--- start INFORMATION PROVIDED ---

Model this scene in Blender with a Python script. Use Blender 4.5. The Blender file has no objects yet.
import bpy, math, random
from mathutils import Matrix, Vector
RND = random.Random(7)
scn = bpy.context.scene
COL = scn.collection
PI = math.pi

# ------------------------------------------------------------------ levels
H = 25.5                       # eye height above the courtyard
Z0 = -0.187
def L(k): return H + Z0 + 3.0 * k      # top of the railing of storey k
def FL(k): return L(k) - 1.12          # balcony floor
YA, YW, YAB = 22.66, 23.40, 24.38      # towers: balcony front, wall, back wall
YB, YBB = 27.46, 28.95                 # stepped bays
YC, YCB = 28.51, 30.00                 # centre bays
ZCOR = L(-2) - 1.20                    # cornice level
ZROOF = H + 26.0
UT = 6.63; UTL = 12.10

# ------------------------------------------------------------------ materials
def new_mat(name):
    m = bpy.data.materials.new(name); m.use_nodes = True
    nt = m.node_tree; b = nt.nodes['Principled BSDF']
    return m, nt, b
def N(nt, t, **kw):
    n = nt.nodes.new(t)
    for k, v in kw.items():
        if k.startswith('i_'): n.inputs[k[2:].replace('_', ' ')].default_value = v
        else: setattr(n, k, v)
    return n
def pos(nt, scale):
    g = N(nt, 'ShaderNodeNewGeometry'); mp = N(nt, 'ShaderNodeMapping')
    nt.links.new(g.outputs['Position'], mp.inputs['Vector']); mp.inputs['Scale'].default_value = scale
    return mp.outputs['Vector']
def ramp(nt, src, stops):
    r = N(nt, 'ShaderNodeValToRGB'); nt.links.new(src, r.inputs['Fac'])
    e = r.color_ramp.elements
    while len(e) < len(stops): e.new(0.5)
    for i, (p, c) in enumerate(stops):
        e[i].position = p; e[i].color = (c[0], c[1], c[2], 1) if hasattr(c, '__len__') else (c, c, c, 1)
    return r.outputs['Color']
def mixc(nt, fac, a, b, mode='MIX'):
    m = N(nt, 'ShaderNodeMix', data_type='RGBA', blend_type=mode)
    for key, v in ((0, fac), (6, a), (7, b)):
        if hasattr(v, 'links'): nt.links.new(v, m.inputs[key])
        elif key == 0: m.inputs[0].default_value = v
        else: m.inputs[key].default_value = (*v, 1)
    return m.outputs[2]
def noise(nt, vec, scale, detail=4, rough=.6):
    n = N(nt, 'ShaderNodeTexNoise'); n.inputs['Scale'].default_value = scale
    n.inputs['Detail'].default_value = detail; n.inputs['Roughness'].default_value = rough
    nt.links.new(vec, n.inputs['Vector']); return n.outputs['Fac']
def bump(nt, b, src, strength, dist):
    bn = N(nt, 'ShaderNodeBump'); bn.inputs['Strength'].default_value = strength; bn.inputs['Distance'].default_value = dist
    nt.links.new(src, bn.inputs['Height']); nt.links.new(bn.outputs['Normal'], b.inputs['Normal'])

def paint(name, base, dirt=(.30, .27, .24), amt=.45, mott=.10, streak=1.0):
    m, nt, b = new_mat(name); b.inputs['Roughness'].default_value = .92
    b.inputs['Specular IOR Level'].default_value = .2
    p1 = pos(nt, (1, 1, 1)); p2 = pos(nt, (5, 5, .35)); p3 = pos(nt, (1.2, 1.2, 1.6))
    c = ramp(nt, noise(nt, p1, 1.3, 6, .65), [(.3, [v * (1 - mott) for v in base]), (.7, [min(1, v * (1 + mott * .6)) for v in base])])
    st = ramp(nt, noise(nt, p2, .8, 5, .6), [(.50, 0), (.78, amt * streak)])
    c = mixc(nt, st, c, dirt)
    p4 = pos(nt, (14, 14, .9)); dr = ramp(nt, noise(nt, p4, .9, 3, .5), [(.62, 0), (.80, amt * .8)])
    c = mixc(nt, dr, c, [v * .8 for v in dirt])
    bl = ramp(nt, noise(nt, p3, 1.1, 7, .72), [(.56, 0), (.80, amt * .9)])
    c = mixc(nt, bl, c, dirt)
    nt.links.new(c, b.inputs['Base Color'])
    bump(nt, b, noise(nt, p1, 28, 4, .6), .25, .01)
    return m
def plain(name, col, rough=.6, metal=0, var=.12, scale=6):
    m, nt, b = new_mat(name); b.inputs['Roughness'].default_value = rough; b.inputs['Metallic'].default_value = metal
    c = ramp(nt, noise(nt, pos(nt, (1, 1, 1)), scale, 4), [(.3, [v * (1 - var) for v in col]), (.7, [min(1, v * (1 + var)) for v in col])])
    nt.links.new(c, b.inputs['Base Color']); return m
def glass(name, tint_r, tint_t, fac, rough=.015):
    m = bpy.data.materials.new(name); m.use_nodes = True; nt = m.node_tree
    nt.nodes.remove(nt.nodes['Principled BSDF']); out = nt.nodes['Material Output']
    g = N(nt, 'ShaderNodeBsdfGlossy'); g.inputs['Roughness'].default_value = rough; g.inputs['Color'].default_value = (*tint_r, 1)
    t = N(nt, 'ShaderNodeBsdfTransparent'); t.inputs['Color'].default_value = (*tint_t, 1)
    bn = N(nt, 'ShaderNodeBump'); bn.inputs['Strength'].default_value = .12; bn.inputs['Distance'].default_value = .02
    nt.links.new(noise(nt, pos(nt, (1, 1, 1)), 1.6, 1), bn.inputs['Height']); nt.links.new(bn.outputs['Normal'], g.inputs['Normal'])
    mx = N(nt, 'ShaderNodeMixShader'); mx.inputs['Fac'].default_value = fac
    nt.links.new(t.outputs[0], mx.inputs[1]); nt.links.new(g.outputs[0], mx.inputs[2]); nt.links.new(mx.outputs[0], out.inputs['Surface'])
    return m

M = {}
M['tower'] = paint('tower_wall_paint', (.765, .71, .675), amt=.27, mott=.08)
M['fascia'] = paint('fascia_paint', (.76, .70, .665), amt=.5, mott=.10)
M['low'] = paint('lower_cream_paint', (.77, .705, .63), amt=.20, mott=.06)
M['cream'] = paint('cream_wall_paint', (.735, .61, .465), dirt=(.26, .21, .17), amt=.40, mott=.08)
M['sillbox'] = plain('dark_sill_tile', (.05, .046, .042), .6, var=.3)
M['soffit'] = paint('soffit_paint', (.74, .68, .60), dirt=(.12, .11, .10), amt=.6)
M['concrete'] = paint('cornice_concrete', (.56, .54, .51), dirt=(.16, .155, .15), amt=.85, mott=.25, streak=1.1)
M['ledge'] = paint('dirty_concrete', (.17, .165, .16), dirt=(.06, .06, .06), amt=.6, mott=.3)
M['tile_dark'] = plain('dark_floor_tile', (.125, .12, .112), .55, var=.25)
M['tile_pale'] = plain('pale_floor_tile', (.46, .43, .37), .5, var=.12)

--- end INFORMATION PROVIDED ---

**WORK INSTRUCTIONS**
Set down exactly what runs from the line with "dirt=(.12, .11, .10), amt=.6)" to the last line of the data above, including both of those lines and no others.

**FINAL RESULT**
M['soffit'] = paint('soffit_paint', (.74, .68, .60), dirt=(.12, .11, .10), amt=.6)
M['concrete'] = paint('cornice_concrete', (.56, .54, .51), dirt=(.16, .155, .15), amt=.85, mott=.25, streak=1.1)
M['ledge'] = paint('dirty_concrete', (.17, .165, .16), dirt=(.06, .06, .06), amt=.6, mott=.3)
M['tile_dark'] = plain('dark_floor_tile', (.125, .12, .112), .55, var=.25)
M['tile_pale'] = plain('pale_floor_tile', (.46, .43, .37), .5, var=.12)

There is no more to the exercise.